On North Carolina's Roanoke Island, Nick Sapone gives flight to canvas, wood, and wire
At the turn of the century, decoys were shaped from the fabric of hunters’ lives: sailcloth from a sharpie skiff, juniper planks, boat paint, copper wire scavenged from the old U.S. Life-Saving Service stations that once stood guard on the Outer Banks. Working with net hooks and drawknives, waterfowl hunters along these barrier islands perfected a peculiar ruse: the canvas-shelled decoy. With wooden bases and hand-carved heads, decoys with wire ribs and canvas bodies were tough enough for stormy weather, light on their feet, and able to pass muster under close scrutiny. They weren’t used everywhere, but they were loved wherever they found a place in the goose and duck hunter’s bag of tricks.
Nick Sapone has been making decoys this way for thirty years. He got his start after repairing a busted canvas decoy owned by an elderly family member, and he’s made thousands since, including Canada geese in any number of head positions—sentinels, sleepers, feeders, hissers.

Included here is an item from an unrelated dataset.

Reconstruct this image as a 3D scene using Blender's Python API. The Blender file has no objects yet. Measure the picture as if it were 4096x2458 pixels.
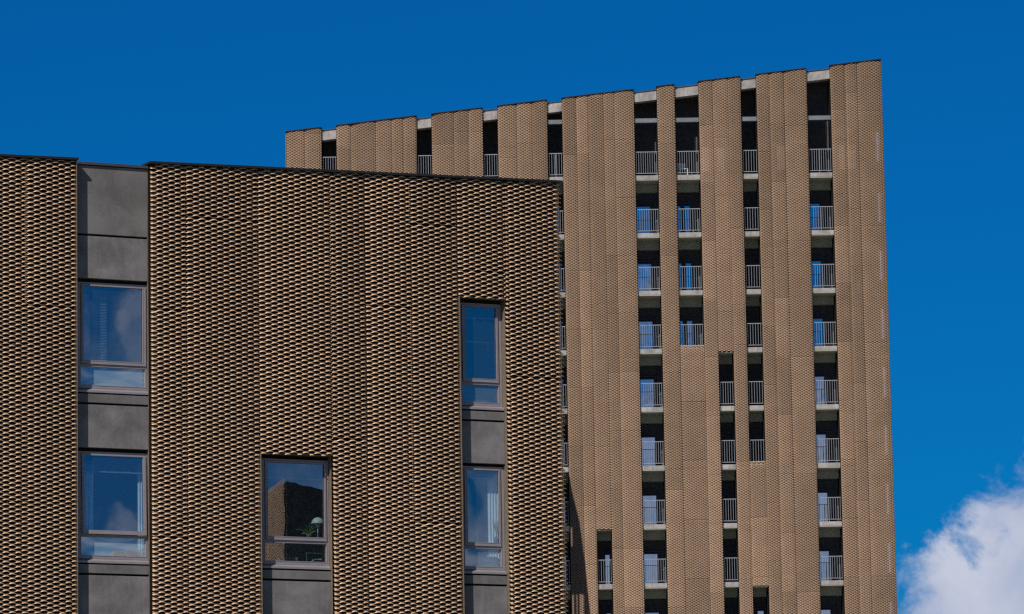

His life-size tundra swans are absolute showstoppers—vast sweeps of white canvas with graceful heads on impossibly long necks. He’s made canvas-bodied black ducks, bluebills, and redheads. Red-breasted mergansers, old-squaws, even an owl. “I have a lot of repeat customers,” he says, “and they’re always wanting to collect something new. A lot of folks will hunt with my decoys a season or two, get ’em aged up real good, and put them in their collection. But most of ’em go straight to the bookcase, I know.”
And it all happens in Sapone’s two-car-garage-cum-workshop in Wanchese, North Carolina. Wanchese is still small enough to call itself a village and still clings as stubbornly as a barnacle to its commercial fishing roots. It’s a world away from better-known Manteo, a charming but gentrified town that anchors the other end of Roanoke Island and through which a gazillion tourists churn on their way to the Outer Banks. You can buy a Nick Sapone canvas decoy in Kill Devil Hills, or Duck, or Currituck. But then you wouldn’t get to meet Nick Sapone and sit for a few minutes in his workshop and hear him tell you how canvas decoys seemed to crop up along the Outer Banks around 1900. A former tugboat engineer and Navy man, Sapone is lean and wiry and welcoming. “Sometimes I’ll be sitting in the shop,” he says, “and it’ll be cold and windy and I’ll be whittling heads and thinking: What else happened around here about then?” That what else, he says, was the Wright brothers, who showed up just a few miles away in Kitty Hawk in 1900, to start testing their fabric-covered airplanes. “There has to be a connection,” Sapone figures. It’s just a hunch, he’ll admit. “But I have to think that some of those local boys said: By golly, let’s make a decoy like that!”